A FORMER parish councillor has called for better communication “to try and change the culture” of motorists parking on pavements.

Peter Evans, a former chair of Dodderhill Parish Council, believes the authorities must change tactics to resolve the issue, and prevent disgruntled residents from becoming vigilantes.

“What needs to be done is communication to try and change the culture of people who think their FIAT 500 is in danger being parked on the road," he said.

“I’ve asked over and over again the parish council to start putting notifications out saying: ‘We don’t want you to do it.’

“I do it, I put my own notices on windscreens,” he continued. “I can’t be a vigilante like that, it needs the support of the authorities, and if the police can’t do it, the parish council should be doing something.”

Mr Evans, who lives in Chequers Lane, Wychbold, was speaking at a public meeting earlier this month, and said his grandson uses a wheelchair, and said: “We should not have to walk into the road to get past cars.

“Constantly, the police say the council, the council say it’s the police,” he added.
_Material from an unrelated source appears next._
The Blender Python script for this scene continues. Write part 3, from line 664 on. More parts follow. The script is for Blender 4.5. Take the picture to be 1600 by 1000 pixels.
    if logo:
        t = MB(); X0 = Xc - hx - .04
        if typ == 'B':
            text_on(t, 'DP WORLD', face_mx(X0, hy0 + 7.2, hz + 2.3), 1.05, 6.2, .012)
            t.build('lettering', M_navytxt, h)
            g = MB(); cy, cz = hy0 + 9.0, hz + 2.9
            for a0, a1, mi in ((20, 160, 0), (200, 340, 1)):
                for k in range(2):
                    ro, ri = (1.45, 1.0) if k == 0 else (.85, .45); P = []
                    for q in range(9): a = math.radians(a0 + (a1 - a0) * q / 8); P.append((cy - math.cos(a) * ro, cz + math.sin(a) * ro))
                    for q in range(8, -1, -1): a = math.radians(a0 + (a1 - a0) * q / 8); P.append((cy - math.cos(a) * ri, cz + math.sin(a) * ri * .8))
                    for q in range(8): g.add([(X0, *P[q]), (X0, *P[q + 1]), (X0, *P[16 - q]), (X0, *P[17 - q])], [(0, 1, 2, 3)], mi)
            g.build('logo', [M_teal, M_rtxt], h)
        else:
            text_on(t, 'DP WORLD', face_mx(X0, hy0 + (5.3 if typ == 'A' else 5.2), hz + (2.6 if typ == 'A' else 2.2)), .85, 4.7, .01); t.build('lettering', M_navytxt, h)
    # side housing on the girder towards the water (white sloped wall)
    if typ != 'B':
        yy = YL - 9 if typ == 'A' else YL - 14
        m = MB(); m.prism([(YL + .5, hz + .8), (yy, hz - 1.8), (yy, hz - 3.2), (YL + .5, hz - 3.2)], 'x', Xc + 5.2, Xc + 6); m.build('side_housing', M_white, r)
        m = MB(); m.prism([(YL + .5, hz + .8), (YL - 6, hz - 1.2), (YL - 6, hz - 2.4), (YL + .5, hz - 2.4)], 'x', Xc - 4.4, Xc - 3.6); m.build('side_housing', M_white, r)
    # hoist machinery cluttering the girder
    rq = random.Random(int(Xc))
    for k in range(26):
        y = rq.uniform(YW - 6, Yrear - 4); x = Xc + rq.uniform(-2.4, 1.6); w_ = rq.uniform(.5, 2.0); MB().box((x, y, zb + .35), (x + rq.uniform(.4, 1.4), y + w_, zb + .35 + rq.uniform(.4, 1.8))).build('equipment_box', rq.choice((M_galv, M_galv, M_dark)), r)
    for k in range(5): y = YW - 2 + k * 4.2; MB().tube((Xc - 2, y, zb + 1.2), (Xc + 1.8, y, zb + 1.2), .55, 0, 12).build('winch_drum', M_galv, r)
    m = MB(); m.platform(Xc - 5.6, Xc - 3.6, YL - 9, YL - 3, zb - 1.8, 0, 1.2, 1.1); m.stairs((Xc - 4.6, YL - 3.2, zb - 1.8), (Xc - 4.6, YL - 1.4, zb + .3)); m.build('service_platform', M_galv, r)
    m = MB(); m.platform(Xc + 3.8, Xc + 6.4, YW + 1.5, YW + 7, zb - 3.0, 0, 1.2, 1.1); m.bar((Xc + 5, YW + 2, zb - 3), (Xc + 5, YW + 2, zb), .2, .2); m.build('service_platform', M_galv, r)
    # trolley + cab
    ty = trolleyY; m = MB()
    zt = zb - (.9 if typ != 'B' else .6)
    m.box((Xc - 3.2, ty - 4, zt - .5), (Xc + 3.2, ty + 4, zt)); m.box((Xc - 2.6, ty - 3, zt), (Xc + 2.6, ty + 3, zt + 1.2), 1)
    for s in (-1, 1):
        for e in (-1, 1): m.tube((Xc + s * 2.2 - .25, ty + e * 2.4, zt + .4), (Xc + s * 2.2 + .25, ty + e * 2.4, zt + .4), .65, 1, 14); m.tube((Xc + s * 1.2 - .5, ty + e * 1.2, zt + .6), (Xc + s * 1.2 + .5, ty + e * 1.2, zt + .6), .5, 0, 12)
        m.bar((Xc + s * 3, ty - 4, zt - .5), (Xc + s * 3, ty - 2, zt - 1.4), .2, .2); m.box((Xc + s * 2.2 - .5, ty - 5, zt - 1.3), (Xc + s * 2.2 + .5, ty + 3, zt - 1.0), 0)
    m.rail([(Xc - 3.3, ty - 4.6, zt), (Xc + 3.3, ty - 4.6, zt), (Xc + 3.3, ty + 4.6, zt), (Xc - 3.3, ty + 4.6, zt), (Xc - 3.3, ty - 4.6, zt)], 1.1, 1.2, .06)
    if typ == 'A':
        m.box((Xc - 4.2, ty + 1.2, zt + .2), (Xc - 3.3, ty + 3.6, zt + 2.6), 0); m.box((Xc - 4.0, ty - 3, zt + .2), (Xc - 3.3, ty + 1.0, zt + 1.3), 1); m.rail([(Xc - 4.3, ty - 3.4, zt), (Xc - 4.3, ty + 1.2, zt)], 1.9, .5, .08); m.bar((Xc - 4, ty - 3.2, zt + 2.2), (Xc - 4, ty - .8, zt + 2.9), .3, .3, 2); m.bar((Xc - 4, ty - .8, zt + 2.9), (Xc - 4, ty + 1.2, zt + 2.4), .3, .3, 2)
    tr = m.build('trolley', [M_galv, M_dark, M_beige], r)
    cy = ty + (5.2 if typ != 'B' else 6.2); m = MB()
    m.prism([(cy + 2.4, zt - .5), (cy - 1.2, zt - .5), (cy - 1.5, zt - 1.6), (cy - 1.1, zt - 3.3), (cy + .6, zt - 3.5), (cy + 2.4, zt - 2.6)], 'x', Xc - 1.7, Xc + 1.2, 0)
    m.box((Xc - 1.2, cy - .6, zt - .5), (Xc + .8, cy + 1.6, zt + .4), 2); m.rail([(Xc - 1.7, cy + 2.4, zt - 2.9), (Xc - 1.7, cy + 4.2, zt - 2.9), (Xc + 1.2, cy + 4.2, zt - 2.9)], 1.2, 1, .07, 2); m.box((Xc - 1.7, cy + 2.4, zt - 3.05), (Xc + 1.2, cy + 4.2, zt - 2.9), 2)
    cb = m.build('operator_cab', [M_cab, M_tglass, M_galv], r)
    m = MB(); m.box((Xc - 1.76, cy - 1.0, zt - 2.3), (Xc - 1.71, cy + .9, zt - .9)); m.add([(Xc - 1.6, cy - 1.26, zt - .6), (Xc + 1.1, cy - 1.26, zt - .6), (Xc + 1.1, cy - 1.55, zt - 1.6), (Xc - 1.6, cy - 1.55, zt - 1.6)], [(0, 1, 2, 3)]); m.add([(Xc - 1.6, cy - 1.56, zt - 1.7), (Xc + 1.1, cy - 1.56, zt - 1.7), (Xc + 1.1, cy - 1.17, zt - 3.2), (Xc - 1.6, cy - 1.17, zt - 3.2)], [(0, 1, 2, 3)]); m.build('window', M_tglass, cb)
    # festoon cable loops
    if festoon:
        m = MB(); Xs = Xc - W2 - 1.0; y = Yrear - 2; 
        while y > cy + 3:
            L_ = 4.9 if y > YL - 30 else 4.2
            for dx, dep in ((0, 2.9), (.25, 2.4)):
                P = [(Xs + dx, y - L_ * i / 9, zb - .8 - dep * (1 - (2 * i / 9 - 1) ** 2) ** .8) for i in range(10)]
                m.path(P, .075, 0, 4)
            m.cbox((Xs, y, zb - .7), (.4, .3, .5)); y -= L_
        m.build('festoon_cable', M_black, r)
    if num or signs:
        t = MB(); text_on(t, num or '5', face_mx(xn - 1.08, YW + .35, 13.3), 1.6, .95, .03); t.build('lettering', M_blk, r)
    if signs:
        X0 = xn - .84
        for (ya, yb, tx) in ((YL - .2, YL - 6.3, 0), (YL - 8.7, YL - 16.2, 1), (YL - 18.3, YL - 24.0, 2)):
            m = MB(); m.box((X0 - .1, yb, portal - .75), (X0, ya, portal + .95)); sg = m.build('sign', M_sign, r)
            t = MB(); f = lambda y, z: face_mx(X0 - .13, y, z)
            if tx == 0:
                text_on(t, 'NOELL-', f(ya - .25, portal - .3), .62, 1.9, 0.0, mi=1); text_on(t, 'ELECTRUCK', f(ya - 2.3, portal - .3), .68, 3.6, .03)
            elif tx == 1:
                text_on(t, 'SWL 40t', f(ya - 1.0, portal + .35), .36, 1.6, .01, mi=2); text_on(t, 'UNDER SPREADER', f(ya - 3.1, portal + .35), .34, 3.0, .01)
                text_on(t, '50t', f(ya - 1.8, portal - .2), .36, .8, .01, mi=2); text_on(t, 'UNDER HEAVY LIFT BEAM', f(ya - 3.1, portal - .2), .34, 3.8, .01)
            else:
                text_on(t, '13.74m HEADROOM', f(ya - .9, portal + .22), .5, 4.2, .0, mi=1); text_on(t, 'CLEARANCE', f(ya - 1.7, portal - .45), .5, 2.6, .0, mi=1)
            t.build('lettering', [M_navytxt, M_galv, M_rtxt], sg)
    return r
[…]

PC Tony Carter, also at the meeting, said the police are “toothless tigers” in regards to preventing people parking on pavements, since the government decriminalised the act.

“I haven't even got a ticket book anymore and so Wychavon [District Council] should be dealing with it but they have 13 civil enforcement officers to cover the whole area."

“My position is, I can't enforce it, because they took it off me, literally, they decriminalised it but the [district] council choose not to enforce it because they can't.”

Council chair Alyson Keane said she understands, by law, it “becomes an offence if you catch them at the time”.

“If you catch that car you have to make a complaint there and then to the police and it's obstruction but you have to show evidence that you can't pass that car. If you're trying to get a pram down and you can't, it's at the time.”

PC Carter went on to say he can forward letter templates to the parish council which say “antisocial parking is not acceptable” and can be put on offenders’ windscreens.

He said the letters have the West Mercia Police logo on them and his name, and can be altered for outside schools and other areas.

“It just says why they shouldn't be parking, and most of the points are covered and more about the antisocial behaviour, about stopping people using footpath and the negative effect it has. It lists them all.

“Really, it's just an annoyance letter for people. It’s got the backing of the force.

“What I'd like to do is to go and put that on and be able to ticket them, but I can't and that was the travesty of decriminalisation of all the parking stuff.

"Every officer in West Mercia had a traffic book and if they saw a car parked on a double yellow line, I used to stop, two minutes put a ticket and every officer had a choice to do that and it had an effect, but now, none of us have got the choice.

“They've taken the books off us and none of us are legally allowed to do it.

“There's 2,000 officers in West Mercia now and there's probably 300 in this area and 13 parking people for the same amount. You do the maths.

"Who's going to get the best results?”